Sims case illustrates how community of African-Americans failed an elder

July 12, 1998|By GREGORY KANE

ASSISTANT STATE'S Attorney Dana Karangelen didn't want to comment on the case of Albert Sims, who stands charged with murder in the shooting death of 15-year-old Jermaine Jordan. Sims' attorney, Mitchell Greenberg, would not comment at Tuesday's bail review hearing on what his client told him about the shooting.

That's as it should be. Neither the defense nor the prosecution should want this case tried in the media. Sims is charged with murder. His guilt has to be proven in court. But we all know the circumstances by now. On July 5, Jermaine Jordan and three other boys are riding their bicycles in the 1600 block of Llewelyn Ave. when one of them -- not Jermaine -- bricks Sims' 1984 Cadillac. Sims comes out of his house armed with a .25-caliber handgun. Police say he fired two shots, one of which hit Jermaine in the back and killed him.

But there is something about Sims' life that is a parable for our times. Is it a cruel irony that Sims lived in his block all alone? Every other house on the block is boarded up, vacant, abandoned, casualties of a neighborhood that got its butt kicked in the war on crime and drugs.

Sims, according to Greenberg, has lived alone in his house since the early 1980s when his wife died. He has no relatives here, just a few kinfolk left in Georgia.

When Baltimore police arrested Sims they found him ensconced behind a barricade. Sims' barricade was literal. It's the metaphorical barricade we've been erecting around our elderly for years now that may have contributed to Jermaine Jordan's death.
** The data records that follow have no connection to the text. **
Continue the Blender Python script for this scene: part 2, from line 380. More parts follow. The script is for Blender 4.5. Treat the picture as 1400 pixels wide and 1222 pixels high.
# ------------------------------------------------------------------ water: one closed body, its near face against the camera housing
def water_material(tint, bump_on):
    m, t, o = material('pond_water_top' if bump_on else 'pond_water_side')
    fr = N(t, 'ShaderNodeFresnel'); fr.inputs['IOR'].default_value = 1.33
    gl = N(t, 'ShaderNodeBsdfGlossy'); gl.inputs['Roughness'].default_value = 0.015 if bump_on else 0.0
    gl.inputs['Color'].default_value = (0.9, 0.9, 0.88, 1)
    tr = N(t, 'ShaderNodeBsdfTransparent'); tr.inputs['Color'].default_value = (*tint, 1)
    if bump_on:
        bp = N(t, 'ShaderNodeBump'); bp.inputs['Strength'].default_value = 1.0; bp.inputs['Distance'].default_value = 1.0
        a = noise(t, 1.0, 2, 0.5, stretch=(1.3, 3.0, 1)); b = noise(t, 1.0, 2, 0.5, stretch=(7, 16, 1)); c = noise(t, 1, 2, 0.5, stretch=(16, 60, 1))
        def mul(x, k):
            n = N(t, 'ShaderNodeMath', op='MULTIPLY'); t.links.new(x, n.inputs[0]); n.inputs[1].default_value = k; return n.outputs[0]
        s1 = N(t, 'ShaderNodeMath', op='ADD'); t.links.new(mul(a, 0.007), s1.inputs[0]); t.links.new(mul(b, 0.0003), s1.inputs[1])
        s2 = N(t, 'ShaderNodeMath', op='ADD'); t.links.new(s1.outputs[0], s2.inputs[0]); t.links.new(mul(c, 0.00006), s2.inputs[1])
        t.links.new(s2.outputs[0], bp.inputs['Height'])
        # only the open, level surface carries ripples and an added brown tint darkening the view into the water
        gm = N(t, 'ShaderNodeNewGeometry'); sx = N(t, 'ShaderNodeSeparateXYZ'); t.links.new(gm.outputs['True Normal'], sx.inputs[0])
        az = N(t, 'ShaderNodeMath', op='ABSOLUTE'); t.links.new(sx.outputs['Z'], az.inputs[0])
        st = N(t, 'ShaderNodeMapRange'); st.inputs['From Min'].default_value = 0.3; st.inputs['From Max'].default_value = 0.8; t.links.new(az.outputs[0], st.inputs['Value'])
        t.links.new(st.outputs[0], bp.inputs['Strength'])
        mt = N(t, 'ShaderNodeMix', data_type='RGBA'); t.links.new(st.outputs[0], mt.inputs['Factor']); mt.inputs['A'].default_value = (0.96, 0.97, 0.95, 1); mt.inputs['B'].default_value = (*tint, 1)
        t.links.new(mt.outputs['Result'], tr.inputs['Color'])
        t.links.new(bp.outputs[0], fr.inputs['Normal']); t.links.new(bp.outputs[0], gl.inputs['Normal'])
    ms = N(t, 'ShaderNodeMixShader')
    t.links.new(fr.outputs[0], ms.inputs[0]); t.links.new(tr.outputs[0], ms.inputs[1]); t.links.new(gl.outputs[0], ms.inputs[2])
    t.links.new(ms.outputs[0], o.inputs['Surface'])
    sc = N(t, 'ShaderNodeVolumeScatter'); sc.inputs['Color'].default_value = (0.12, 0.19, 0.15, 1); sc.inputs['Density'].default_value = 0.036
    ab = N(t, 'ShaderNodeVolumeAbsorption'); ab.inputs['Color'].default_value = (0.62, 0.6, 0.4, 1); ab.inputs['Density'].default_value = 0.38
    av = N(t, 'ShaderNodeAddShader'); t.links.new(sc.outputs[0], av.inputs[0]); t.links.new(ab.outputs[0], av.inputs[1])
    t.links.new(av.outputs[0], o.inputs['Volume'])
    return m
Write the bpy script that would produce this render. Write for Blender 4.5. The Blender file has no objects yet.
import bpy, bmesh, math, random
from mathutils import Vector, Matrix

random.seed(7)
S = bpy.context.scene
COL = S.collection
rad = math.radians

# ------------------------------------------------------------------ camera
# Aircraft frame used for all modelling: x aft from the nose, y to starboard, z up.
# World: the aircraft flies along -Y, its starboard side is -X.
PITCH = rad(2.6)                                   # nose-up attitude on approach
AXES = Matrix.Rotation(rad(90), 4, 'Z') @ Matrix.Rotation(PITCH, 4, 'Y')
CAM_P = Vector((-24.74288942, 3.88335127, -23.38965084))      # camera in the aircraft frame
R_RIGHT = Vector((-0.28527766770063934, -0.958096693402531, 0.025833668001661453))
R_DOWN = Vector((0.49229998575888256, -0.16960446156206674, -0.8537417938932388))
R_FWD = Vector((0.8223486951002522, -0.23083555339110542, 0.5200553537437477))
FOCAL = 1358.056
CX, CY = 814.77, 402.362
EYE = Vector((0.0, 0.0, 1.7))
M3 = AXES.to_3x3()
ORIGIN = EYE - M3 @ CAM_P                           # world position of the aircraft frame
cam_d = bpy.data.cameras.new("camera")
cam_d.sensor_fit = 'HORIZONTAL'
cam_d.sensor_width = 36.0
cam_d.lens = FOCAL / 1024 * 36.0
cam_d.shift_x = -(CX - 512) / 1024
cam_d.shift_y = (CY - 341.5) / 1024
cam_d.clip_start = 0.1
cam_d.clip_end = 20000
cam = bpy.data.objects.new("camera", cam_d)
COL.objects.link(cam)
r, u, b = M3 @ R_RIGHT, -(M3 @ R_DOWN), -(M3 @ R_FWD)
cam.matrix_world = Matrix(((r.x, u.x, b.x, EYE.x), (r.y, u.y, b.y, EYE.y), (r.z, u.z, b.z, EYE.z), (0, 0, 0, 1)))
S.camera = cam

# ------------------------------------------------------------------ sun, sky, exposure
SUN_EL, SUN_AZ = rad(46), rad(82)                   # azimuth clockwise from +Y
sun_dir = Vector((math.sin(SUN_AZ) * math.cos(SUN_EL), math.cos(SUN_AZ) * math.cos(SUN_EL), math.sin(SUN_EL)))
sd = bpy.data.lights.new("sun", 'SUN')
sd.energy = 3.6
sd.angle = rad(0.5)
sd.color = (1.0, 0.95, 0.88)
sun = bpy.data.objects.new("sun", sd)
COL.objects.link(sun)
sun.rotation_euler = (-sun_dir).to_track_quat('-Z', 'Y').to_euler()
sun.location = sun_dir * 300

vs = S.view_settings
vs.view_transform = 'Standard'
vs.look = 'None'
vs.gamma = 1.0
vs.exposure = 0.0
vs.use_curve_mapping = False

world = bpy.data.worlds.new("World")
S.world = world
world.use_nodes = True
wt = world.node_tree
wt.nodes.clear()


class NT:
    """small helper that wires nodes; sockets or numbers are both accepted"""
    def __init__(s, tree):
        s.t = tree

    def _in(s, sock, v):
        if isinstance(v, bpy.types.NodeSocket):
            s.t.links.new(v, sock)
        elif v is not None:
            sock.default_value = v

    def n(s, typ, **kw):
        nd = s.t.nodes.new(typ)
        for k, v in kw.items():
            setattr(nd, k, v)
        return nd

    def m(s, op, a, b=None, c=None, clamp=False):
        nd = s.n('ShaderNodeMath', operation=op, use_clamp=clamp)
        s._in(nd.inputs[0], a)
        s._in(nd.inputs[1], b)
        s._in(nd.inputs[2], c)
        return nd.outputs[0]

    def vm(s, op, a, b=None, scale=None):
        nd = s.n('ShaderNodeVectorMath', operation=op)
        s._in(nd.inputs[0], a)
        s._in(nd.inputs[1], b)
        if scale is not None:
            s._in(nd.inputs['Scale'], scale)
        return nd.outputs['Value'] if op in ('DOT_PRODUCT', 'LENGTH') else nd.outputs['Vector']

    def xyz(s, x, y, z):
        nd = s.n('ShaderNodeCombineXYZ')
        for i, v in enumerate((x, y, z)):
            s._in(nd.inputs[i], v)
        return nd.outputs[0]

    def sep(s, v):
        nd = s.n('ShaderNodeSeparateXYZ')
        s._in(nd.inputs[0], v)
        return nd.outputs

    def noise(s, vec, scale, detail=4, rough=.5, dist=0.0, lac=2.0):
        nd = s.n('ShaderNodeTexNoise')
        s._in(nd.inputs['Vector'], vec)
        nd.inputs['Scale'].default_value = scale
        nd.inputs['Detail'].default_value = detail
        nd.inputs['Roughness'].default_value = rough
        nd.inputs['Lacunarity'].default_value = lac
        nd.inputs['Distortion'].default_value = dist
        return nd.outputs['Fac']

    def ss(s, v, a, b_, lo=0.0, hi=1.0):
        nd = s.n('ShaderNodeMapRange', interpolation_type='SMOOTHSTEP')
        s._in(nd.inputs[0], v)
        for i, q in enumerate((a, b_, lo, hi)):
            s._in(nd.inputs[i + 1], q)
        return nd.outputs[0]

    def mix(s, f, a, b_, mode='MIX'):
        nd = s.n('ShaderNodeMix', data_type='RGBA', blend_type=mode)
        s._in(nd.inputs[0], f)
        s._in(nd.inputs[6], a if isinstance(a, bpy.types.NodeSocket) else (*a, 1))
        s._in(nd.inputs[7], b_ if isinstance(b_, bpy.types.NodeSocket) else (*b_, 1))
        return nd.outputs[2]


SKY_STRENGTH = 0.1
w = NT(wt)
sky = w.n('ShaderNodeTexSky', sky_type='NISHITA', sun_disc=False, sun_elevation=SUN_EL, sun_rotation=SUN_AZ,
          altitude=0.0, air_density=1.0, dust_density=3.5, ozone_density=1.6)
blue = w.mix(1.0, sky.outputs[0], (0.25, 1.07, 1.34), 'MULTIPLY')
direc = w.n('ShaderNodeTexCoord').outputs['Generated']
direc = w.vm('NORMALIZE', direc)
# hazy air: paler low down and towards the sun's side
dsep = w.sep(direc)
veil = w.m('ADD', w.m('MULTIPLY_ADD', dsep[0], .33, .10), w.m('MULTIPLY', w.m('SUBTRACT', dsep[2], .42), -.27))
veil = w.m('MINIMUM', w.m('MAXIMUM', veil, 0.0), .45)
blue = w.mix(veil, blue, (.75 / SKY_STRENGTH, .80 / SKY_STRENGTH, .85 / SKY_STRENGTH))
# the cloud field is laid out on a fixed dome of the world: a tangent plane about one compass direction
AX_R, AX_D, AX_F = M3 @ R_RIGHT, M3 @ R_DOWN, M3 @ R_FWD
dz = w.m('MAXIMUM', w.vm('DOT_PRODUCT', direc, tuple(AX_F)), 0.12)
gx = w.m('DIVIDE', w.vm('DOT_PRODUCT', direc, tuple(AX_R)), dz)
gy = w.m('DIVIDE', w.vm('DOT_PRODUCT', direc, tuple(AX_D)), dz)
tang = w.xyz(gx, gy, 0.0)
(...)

Sims had been harassed by neighborhood youths, his house broken into three times. His car was vandalized. He's a janitor who lives on a fixed income. That self-righteous rabble who scream what a crime it is to shoot a 15-year-old boy for vandalizing a car had best ask themselves how much they would have contributed from their own pockets to fix Sims' broken house windows, to replace his valuables, to pay the deductible on the damage to his car (which he probably needed to get to work) or to slip him some money for food.

The fact is we -- that black community African-Americans are always bragging about -- wouldn't have done diddly. In the latter years of his life, Albert Sims needed our back. Nathaniel Hurt, an elderly man who shot 13-year-old Vernon Holmes under similar circumstances in 1994, didn't have our back either. If either man had, they wouldn't have found it necessary to shoot.

The black community needs to be less black and more of a community. It was that way years ago. Back when we were Negroes. Back when we were colored. (Has anyone noticed that the conduct of black folks toward each other becomes more opprobrious with each name change?) Sims' detractors have said boys have been mischievous and destructive for years. They're right. They obviously can't remember the time when nearly every adult acted as a cop against such destructiveness and mischief.

We who have been basking in the glory of our African-Americanness for nearly 10 years now failed Albert Sims. In the process, we failed Jermaine Jordan. His parents sent him to military school, in, ironically again, Georgia. They were trying to get him away from the violence that claimed his life.

Jermaine was a good kid, from several reports. Serious. Studied hard. He was about to start a job last week. Those qualities, along with his parents' attempt to steer him clear of harm's way, meant that here was one kid who should have survived Baltimore's streets.

But he didn't. He died for the sins of those youths who have not learned to respect and revere our elderly, who prefer instead to terrorize and abuse them. That's not so much the fault of those youths, who probably have a hormonal imperative to be stupid. It's us -- that generation between today's elders and today's youths -- who haven't quite gotten through.

Sims now sits in the city detention center -- confused, befuddled and penniless. Even in his current dazed state, he still doesn't have our back. Not one black -- excuse me, African-American -- lawyer stepped forward to handle Sims' case pro bono. It took a lawyer from the Jewish community -- that same Jewish community an increasing number of African-Americans love to malign -- to do that.

Meanwhile, we sit back on our duffs and twiddle our thumbs while our youth run amok and our elders slip further and further into desperation. It's as though we're unaware that a nation whose elderly live in terror is on the brink of destruction.